The interim Solid Waste Department director described the difficulties with regular recycling pickup in some neighborhoods.
HOUSTON — Months into his new job, Solid Waste Management Director Larius Hassen told Houston City Council he inherited a department rife with issues impacting service, though he is determined to fix them.
Hassen presented a report to City Council Wednesday, following months of complaints by residents and council members over delayed recycling collection throughout the city. KHOU 11 spoke with residents over the course of weeks, learning of green recycling bins sitting in front of driveways for weeks, sometimes for more than a month. Solid Waste currently says the department is three days behind schedule for recycling collection.
“It’s been a trying ninety days, to say the least,” Hassen said.
The interim director laid out the various issues at the department that have impacted recycling collection service and beyond.
Those issues included alleged mismanagement of department funds for which some incidents were referred to the Office of Inspector General.
Another challenge was a loss of 30 employees who retired this year as part of a city-wide program by the Whitmire administration to make all departments more efficient and address a budget deficit. Hassen told council members he has since been able to reorganize staffing in order to make the department as efficient or at times more efficient than in the past.
Old routing software has also slowed operations for truck drivers as Hassen says maps in that software has not been updated in a decade. He says plans are in the works to update those maps and have them in the hands of drivers soon.
One of the major issues is an aging fleet. Hassen said the total fleet is about 218 trucks. But on a daily basis, there are typically about 30 trucks that are down for maintenance with additional 20 that typically leave the yard and break down on their route.
On top of that, rats are often culprits for bringing down the massive blue trucks.
“When you don’t clean out your trucks, rodents come in and rats are chewing the wires in the trucks,” Hassen told council members.
Hassen said the department is expecting nine new trucks to be ready to go in October — the first set of an overall purchase of 30 new trucks.
The department is also grappling with a challenge KHOU 11 has reported on previously: the city only has one location for trucks to drop off recycling for processing. That has led to long wait times of up to an hour at the FCC Environmental Services facility in East Houston. Hassen says a truck operating in the western part of the city can spend up to three hours driving to the FCC facility, wait there, drop off recycling and then return to its route.
Hassen said the department is exploring opening two transfer stations operated by the city that will help truck drivers spend more time in neighborhoods collecting green bins.
“Run the transfer stations ourselves, we can ensure that our trucks get in and get out,” Hassen told KHOU 11. “Because the main objective is for us to get our trucks back into our residents’ neighborhood to pick up trash and recycling at the time that we say we’re going to do it.”

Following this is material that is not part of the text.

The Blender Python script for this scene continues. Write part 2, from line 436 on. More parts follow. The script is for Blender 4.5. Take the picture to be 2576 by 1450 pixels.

Hassen also said he is working on improving customer service as well as developing technology for residents to be able to track trucks along their routes via an app.
Council members were supportive of Hassen’s wider plans to improve overall department service but highlighted the urgency to address the current recycling delays.
“In District A, recycling was over two months behind and now it was collected and now we’re behind again,” District A Council Member Amy Peck told Hassen.
Hassen said anyone still waiting for recycling to be collected, to keep their green bins out as he promises trucks are set to soon collect them and get back on schedule.